* start *

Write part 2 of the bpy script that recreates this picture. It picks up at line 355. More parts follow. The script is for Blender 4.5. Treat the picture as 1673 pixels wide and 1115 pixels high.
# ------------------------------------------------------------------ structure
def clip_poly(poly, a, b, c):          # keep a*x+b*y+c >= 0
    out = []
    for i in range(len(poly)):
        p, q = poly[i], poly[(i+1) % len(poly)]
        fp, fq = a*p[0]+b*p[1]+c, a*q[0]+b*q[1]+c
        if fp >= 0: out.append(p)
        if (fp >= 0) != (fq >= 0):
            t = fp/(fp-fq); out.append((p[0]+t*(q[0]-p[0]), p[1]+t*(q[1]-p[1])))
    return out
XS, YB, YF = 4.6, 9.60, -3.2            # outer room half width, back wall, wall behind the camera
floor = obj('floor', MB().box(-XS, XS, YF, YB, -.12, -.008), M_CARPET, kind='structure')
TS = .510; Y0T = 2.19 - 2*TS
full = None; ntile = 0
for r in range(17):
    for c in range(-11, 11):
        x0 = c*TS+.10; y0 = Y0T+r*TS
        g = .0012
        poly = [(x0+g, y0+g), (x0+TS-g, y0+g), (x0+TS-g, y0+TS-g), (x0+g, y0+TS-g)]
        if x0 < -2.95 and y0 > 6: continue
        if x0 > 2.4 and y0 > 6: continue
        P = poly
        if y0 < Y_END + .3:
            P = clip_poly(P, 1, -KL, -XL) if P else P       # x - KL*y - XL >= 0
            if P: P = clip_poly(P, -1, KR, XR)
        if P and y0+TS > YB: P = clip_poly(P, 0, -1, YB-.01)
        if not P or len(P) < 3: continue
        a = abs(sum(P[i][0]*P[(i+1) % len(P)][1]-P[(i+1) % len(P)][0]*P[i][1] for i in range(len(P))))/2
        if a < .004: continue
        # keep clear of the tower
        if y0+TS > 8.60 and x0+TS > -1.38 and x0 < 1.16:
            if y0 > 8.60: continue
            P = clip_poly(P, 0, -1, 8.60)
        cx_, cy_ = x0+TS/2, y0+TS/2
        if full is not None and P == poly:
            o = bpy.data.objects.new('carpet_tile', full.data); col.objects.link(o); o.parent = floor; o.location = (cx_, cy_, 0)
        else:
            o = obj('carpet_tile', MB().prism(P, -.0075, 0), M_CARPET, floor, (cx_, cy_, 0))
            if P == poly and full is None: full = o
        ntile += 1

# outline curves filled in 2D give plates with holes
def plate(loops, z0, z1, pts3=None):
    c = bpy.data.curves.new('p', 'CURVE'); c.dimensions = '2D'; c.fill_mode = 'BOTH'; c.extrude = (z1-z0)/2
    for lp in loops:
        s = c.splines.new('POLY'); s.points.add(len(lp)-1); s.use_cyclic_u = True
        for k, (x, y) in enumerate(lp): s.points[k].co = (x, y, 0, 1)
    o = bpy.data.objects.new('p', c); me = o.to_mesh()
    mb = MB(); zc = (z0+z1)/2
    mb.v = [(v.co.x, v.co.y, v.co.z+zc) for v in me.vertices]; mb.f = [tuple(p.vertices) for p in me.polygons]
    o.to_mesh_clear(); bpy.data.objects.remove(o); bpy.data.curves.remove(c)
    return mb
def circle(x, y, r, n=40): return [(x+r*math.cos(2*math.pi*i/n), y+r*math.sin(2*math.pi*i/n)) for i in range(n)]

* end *

#### EXERCISE DESCRIPTION:
Restate the listing in full, word for word.

#### SOLUTION TO THIS TASK:
Write part 2 of the bpy script that recreates this picture. It picks up at line 355. More parts follow. The script is for Blender 4.5. Treat the picture as 1673 pixels wide and 1115 pixels high.
# ------------------------------------------------------------------ structure
def clip_poly(poly, a, b, c):          # keep a*x+b*y+c >= 0
    out = []
    for i in range(len(poly)):
        p, q = poly[i], poly[(i+1) % len(poly)]
        fp, fq = a*p[0]+b*p[1]+c, a*q[0]+b*q[1]+c
        if fp >= 0: out.append(p)
        if (fp >= 0) != (fq >= 0):
            t = fp/(fp-fq); out.append((p[0]+t*(q[0]-p[0]), p[1]+t*(q[1]-p[1])))
    return out
XS, YB, YF = 4.6, 9.60, -3.2            # outer room half width, back wall, wall behind the camera
floor = obj('floor', MB().box(-XS, XS, YF, YB, -.12, -.008), M_CARPET, kind='structure')
TS = .510; Y0T = 2.19 - 2*TS
full = None; ntile = 0
for r in range(17):
    for c in range(-11, 11):
        x0 = c*TS+.10; y0 = Y0T+r*TS
        g = .0012
        poly = [(x0+g, y0+g), (x0+TS-g, y0+g), (x0+TS-g, y0+TS-g), (x0+g, y0+TS-g)]
        if x0 < -2.95 and y0 > 6: continue
        if x0 > 2.4 and y0 > 6: continue
        P = poly
        if y0 < Y_END + .3:
            P = clip_poly(P, 1, -KL, -XL) if P else P       # x - KL*y - XL >= 0
            if P: P = clip_poly(P, -1, KR, XR)
        if P and y0+TS > YB: P = clip_poly(P, 0, -1, YB-.01)
        if not P or len(P) < 3: continue
        a = abs(sum(P[i][0]*P[(i+1) % len(P)][1]-P[(i+1) % len(P)][0]*P[i][1] for i in range(len(P))))/2
        if a < .004: continue
        # keep clear of the tower
        if y0+TS > 8.60 and x0+TS > -1.38 and x0 < 1.16:
            if y0 > 8.60: continue
            P = clip_poly(P, 0, -1, 8.60)
        cx_, cy_ = x0+TS/2, y0+TS/2
        if full is not None and P == poly:
            o = bpy.data.objects.new('carpet_tile', full.data); col.objects.link(o); o.parent = floor; o.location = (cx_, cy_, 0)
        else:
            o = obj('carpet_tile', MB().prism(P, -.0075, 0), M_CARPET, floor, (cx_, cy_, 0))
            if P == poly and full is None: full = o
        ntile += 1

# outline curves filled in 2D give plates with holes
def plate(loops, z0, z1, pts3=None):
    c = bpy.data.curves.new('p', 'CURVE'); c.dimensions = '2D'; c.fill_mode = 'BOTH'; c.extrude = (z1-z0)/2
    for lp in loops:
        s = c.splines.new('POLY'); s.points.add(len(lp)-1); s.use_cyclic_u = True
        for k, (x, y) in enumerate(lp): s.points[k].co = (x, y, 0, 1)
    o = bpy.data.objects.new('p', c); me = o.to_mesh()
    mb = MB(); zc = (z0+z1)/2
    mb.v = [(v.co.x, v.co.y, v.co.z+zc) for v in me.vertices]; mb.f = [tuple(p.vertices) for p in me.polygons]
    o.to_mesh_clear(); bpy.data.objects.remove(o); bpy.data.curves.remove(c)
    return mb
def circle(x, y, r, n=40): return [(x+r*math.cos(2*math.pi*i/n), y+r*math.sin(2*math.pi*i/n)) for i in range(n)]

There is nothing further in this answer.